Speaking here on the occasion of the rollout of the trade-secret strategy, Attorney General Eric Holder named China as he described instances of new technologies making it “easier for criminals to steal trade secrets... from anywhere in the world”.

Mr. Holder said: “A hacker in China can acquire source code from a software company in Virginia without leaving his or her desk,” adding that by “corrupting insiders, hiring hackers, and engaging in other unscrupulous and illegal activities”, such agents could inflict devastating harm on individual creators, start-ups, and major companies.
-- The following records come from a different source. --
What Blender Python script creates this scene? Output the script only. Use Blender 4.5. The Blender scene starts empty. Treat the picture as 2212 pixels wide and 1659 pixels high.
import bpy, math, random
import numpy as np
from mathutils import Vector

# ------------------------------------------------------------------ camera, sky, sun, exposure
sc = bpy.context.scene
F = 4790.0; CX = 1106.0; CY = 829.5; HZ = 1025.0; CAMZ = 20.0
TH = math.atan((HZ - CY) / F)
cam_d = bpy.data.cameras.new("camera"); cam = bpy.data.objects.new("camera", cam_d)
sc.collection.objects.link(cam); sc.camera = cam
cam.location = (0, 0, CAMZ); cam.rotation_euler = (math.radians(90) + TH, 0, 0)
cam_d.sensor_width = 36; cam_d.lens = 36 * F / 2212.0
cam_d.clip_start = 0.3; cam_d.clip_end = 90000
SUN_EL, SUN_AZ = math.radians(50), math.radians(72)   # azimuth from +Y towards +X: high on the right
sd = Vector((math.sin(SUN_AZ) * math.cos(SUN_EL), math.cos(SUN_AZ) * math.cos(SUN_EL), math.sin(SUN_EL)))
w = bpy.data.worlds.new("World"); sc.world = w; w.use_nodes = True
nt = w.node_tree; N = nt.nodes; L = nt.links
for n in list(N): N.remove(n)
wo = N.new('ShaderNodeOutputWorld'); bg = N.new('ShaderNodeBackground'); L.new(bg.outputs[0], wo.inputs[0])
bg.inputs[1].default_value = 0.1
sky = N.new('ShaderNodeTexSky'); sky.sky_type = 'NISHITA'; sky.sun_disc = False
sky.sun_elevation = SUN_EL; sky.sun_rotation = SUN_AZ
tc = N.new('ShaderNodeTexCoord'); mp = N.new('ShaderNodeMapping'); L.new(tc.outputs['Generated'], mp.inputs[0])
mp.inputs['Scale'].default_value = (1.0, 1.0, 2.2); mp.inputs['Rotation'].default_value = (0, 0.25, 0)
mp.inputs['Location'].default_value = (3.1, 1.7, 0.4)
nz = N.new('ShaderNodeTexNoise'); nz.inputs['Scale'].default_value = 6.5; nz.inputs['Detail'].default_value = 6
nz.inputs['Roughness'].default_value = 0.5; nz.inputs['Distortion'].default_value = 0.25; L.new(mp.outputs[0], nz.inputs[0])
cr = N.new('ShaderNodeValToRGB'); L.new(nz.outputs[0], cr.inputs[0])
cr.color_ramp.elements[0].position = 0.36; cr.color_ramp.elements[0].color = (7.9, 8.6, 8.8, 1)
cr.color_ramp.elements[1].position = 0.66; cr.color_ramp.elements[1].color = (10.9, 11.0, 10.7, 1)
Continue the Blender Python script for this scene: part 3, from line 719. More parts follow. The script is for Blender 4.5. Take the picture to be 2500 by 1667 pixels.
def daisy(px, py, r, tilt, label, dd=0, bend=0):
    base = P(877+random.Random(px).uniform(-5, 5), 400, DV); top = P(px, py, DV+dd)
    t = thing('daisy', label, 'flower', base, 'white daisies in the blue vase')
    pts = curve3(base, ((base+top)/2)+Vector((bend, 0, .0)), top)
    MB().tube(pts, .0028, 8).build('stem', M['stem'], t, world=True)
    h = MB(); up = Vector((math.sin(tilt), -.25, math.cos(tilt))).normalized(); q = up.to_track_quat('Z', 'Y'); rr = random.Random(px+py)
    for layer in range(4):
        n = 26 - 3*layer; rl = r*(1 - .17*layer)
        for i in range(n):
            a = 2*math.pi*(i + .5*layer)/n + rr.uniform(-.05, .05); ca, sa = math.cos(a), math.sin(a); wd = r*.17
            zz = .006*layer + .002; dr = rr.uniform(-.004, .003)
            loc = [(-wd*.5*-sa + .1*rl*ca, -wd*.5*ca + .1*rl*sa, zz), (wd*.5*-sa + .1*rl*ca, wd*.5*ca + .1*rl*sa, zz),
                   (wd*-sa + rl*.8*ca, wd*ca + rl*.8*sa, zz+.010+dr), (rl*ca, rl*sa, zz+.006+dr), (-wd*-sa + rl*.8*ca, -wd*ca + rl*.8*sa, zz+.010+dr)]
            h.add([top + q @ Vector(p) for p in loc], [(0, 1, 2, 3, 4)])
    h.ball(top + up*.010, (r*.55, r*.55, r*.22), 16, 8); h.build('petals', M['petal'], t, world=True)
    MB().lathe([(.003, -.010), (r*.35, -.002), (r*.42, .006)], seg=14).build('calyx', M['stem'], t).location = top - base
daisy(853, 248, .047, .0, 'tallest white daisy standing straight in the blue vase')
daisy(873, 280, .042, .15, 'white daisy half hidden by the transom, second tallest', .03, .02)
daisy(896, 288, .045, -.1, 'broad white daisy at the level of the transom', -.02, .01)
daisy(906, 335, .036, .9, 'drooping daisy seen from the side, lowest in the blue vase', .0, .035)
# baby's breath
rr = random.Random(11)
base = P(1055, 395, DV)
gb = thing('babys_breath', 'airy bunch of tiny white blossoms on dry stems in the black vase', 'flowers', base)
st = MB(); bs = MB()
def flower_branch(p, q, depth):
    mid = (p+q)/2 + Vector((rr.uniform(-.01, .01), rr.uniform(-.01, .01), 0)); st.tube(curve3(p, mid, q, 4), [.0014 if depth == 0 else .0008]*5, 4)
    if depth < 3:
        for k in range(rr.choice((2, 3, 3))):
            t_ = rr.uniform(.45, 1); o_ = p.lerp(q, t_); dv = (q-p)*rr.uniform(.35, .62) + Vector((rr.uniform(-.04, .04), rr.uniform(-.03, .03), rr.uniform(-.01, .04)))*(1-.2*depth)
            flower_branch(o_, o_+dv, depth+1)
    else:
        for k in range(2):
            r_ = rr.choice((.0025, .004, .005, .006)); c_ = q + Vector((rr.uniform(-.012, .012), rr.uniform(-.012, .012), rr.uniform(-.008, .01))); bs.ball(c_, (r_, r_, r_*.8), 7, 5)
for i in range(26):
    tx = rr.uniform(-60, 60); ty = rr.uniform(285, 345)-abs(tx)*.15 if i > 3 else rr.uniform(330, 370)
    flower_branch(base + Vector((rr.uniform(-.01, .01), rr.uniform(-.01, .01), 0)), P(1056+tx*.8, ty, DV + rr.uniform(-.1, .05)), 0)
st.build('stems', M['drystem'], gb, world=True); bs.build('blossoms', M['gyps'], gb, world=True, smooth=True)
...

His candid comments come close on the heels of a secretive military unit in Shanghai, “Unit 61398”, being named by Virginia-based security firm Mandiant as the source of multiple hacking attacks on hundreds of organisations around the world.

Indicating the seriousness of the government’s threat perception, Mr. Holder said there were only two categories of companies affected by trade secret theft — “those that know they’ve been compromised and those that don’t know yet.”

He spoke specifically of the December 2011 case of a federal court sentencing a man from China to more than seven years’ imprisonment on charges of economic espionage on behalf of a foreign university tied to the Chinese government; of the September 2012 case in New Jersey where a jury convicted another Chinese native of trade secret theft from a defence contractor working on the performance and guidance systems for missiles; and the November 2012 Michigan case of a former General Motors engineer convicted of conspiring to steal more than $40 million worth of trade secrets from GM, “with intent to use them in a joint venture with an automotive competitor in China.”